Spaulding has worked with Valley Crest on the Metropolitan Transportation Authority headquarters in downtown Los Angeles and the renovation of the park surrounding the L.A. County Museum of Art.

“From the initial paperwork to the finishing stages and turning (the project) over to the developer,” he said, “every aspect of their performance is solid.”

Unlike many landscape companies, Valley Crest does not subcontract its labor. It maintains a staff of 4,700 who can provide everything from initial proprietary estimates through long-term maintenance.

“Some people call us a conglomerate, but all of our company’s functions are pretty much similar they tie together to do site beautification work,” Sperber said.

That vertically integrated approach gives Valley Crest an advantage in getting contracts like the Getty.

“It’s easier to coordinate when you have one company that controls all the aspects,” said Kip Drabeck of Dinwiddie Construction, who is on-site manager at the Getty Center. “It’s more efficient than having to send out for numerous, small contracts.”

The Getty’s 134,000-square-foot Central Garden, which cradles the azalea pool, is designed to be the visual centerpiece of all the landscaped terraces. The garden begins with a walkway that traverses a creek flowing from a cut-stone grotto that gradually descends into a plaza planted with bougainvillea arbors.

The stream ends in a cascade of water into a central reflecting pool. Within the pool is a series of concentric, circular planters resembling Native American designs, filled with azaleas to create the illusion of a floating hedge.

The azaleas have been growing in full-scale mockup at the Getty Villa in Malibu for the past four years in order to fit into the environmental artist’s design.

Valley Crest is currently disassembling the mockups into 4-foot sections and shipping the modules to the Getty Center, where they are lifted by crane into the planter rings area and set into place by hand, essentially re-constructing the rings like a jigsaw puzzle.

Valley Crest’s involvement with the Getty began in 1990, when it relocated existing oak trees out of the way of construction and performed erosion control planting and slope repair work. About 50 percent of Valley Crest’s work has involved the planting of the slope areas of the site, which have been reforested with 8,000 native oaks and 1,800 other trees, including eucalyptus, citrus and jacaranda. Valley Crest has shared the landscaping work with Canoga Park-based American Landscape Inc.

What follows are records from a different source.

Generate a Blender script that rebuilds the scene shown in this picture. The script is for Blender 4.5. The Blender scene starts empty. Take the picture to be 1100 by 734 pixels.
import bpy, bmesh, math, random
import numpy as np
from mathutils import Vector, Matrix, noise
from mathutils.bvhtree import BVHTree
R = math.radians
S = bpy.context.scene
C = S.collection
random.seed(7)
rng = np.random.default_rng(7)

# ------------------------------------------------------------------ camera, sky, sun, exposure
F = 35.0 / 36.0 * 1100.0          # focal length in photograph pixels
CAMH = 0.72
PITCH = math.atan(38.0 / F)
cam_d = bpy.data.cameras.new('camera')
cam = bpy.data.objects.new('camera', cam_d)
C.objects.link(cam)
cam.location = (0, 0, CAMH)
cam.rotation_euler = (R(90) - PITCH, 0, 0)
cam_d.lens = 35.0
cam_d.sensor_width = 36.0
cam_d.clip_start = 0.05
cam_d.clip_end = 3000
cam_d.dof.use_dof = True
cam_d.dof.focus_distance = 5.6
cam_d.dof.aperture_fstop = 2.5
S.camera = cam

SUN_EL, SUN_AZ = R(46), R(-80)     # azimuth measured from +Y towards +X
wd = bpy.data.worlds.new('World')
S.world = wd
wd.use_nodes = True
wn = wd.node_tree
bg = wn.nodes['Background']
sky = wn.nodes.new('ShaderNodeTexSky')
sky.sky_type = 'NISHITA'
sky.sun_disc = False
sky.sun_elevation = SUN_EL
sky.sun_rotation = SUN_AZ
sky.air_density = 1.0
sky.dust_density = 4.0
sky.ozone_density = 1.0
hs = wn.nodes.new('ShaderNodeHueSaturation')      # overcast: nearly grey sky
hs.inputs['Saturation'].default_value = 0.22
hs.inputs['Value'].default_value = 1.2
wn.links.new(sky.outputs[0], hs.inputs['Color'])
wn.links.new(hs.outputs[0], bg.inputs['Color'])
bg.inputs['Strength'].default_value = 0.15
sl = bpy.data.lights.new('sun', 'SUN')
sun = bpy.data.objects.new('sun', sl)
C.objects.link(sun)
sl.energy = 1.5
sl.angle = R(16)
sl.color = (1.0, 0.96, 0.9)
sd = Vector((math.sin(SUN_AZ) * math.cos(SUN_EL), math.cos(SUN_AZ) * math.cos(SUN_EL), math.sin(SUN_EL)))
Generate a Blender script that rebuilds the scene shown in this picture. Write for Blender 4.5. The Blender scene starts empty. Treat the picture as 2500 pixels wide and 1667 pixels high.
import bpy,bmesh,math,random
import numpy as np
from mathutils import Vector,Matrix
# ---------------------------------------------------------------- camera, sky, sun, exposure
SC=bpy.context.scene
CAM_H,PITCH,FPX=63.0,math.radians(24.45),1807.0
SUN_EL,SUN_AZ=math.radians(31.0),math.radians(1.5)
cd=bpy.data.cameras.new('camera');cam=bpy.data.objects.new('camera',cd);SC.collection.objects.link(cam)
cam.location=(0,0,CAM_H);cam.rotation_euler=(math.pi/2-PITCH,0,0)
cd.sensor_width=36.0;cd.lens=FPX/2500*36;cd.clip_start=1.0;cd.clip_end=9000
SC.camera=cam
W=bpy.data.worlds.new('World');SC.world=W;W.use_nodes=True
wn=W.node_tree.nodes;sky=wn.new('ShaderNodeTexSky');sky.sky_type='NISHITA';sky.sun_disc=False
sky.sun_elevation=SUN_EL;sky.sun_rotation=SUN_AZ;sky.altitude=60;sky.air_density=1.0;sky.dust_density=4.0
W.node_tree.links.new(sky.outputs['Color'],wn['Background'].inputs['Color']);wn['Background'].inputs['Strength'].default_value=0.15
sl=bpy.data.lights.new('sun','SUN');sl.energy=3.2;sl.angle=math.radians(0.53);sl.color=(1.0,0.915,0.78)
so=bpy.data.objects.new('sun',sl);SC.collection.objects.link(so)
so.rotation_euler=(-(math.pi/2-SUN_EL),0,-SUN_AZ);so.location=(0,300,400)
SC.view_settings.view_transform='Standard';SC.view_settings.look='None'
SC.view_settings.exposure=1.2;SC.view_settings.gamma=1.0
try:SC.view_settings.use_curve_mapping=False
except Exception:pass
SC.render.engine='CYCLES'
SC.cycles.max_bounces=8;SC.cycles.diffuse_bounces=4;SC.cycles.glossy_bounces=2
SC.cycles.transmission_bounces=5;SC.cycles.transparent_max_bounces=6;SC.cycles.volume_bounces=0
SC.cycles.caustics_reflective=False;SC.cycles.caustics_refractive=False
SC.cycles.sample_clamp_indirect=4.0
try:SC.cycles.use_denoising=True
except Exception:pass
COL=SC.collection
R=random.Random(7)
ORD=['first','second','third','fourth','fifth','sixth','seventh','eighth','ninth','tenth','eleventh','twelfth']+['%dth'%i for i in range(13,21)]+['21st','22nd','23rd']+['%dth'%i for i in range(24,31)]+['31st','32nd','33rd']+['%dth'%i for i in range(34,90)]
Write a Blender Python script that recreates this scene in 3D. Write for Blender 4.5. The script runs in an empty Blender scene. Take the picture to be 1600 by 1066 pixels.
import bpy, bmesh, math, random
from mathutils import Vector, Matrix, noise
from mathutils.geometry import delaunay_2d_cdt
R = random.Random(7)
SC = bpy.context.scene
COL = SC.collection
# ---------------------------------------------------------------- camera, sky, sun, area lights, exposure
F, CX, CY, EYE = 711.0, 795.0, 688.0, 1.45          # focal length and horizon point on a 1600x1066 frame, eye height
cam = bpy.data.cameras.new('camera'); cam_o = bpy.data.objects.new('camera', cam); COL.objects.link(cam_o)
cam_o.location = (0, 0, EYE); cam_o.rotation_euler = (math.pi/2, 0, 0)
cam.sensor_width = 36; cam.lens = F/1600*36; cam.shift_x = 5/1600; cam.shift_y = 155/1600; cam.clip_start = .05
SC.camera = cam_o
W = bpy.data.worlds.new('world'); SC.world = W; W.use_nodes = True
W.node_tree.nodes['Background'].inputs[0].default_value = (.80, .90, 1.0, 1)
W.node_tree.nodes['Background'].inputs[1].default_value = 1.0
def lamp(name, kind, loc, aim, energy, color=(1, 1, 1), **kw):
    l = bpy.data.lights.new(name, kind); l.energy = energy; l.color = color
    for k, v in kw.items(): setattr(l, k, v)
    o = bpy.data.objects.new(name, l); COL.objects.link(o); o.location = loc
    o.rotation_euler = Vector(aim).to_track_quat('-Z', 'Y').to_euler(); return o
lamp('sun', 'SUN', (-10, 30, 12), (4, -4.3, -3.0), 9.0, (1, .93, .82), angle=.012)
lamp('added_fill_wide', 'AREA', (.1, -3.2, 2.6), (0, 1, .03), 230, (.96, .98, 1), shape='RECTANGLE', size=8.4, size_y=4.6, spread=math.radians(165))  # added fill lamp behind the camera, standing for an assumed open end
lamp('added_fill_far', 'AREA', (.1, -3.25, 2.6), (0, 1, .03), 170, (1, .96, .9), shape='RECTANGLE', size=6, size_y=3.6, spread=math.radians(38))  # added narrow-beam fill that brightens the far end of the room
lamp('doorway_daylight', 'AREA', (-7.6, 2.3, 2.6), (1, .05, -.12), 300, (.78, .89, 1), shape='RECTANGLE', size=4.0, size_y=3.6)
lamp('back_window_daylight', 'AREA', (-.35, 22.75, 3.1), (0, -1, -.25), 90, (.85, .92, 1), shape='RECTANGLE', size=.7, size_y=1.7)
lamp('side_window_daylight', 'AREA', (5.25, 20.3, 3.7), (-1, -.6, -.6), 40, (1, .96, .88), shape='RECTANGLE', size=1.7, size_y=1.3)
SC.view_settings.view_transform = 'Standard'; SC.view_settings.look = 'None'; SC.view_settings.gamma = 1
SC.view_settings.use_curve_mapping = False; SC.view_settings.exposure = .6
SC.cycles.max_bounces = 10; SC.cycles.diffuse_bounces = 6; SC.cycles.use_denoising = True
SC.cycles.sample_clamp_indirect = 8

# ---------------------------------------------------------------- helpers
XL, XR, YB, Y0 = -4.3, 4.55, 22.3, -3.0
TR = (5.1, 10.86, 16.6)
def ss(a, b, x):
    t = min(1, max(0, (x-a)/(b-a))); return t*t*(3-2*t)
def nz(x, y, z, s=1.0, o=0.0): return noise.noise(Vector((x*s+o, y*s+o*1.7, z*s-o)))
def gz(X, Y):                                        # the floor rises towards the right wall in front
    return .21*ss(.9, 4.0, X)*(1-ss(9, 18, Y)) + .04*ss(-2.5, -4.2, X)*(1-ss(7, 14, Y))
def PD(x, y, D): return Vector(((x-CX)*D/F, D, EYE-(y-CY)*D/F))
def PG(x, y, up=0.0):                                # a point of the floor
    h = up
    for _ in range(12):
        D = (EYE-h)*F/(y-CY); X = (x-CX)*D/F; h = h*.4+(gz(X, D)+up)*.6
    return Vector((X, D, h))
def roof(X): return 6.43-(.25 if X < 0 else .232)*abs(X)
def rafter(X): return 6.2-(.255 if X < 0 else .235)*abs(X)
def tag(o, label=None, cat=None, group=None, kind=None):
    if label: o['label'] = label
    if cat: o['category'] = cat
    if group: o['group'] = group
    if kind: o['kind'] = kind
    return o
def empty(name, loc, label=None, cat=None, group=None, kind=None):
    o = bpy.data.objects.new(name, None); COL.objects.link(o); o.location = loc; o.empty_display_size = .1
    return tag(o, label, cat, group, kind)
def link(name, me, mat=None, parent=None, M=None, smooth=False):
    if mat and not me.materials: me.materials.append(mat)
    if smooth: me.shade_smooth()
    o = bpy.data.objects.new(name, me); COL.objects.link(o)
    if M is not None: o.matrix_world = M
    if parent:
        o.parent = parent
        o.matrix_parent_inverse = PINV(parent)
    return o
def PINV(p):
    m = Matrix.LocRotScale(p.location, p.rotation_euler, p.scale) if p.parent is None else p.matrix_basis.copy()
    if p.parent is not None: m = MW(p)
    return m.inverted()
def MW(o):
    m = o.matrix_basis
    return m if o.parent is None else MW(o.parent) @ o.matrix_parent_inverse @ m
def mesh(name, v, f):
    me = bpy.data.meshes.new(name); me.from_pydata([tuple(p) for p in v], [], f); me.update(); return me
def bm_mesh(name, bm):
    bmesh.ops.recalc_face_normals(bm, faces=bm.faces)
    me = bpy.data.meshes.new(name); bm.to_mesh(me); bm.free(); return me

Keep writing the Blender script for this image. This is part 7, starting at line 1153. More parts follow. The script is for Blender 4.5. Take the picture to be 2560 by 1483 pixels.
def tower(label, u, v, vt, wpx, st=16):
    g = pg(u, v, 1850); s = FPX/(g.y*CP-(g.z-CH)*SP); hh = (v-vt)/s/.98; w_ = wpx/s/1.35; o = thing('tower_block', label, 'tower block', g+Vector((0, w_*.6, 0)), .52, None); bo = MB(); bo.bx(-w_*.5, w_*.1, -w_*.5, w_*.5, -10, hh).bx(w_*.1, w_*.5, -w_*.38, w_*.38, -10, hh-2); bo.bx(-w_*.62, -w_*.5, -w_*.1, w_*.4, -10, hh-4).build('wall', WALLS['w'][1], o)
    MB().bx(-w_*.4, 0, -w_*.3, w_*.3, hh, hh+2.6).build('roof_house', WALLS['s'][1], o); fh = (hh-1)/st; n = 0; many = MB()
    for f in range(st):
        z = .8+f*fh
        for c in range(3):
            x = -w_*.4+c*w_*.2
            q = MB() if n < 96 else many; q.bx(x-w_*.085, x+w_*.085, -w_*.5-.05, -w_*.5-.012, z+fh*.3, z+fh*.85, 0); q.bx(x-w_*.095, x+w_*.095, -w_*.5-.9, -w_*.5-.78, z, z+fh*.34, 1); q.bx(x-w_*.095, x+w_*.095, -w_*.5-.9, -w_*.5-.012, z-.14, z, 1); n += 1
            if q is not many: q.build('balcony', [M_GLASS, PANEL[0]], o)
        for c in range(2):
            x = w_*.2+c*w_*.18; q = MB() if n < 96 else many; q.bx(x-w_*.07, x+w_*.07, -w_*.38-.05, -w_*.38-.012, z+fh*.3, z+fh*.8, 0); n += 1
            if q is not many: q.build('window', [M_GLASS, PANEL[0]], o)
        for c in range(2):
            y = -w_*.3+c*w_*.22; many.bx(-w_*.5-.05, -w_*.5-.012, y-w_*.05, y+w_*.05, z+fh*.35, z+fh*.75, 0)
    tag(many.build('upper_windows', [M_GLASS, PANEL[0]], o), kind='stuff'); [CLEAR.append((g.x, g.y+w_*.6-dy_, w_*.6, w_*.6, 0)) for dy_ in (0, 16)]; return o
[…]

Valley Crest’s landscape construction division generates about 70 percent of the revenues for the firm’s holding company, Environmental Industries Inc.

In some ways, the nursery subsidiary, called Valley Crest Tree Co., is the most visible. When the company moved a 250-ton tree in Orange County earlier this year, most local news stations carried footage. (“Must’ve been a slow news day,” Sperber said.)

More visible still are the better than 10 miles of containerized trees and shrubs spread across the company’s regional headquarters on Lopez Canyon Road in the northeast San Fernando Valley.

Sperber oversees all three divisions as president and chief executive of Environmental Industries, which was formed in the late 1960s when the company briefly went public. The Sperber family bought the company back in the mid-1970s and has retained the holding company so all the divisions could “concentrate on the technical side while corporate headquarters worries about the money,” Sperber said.

Environmental Industries has been based in an office building ringed by Canary Island Date Palm trees, just off the Ventura freeway in Calabasas, since 1980.

The company is largely a family affair: Burt Sperber, 68, is president and chief executive of the parent company; his son, Richard, is president of the landscape construction division; his brother, Stuart, is president of the nursery; and Bruce Wilson, who is not related to Sperber, is president of the maintenance division.

Sperber said he intends to stay at the helm of his company “until my head falls on the desk.”

“We pretty much do exactly the same thing we did when we started 48 years ago,” Sperber said. “We just do more of it.”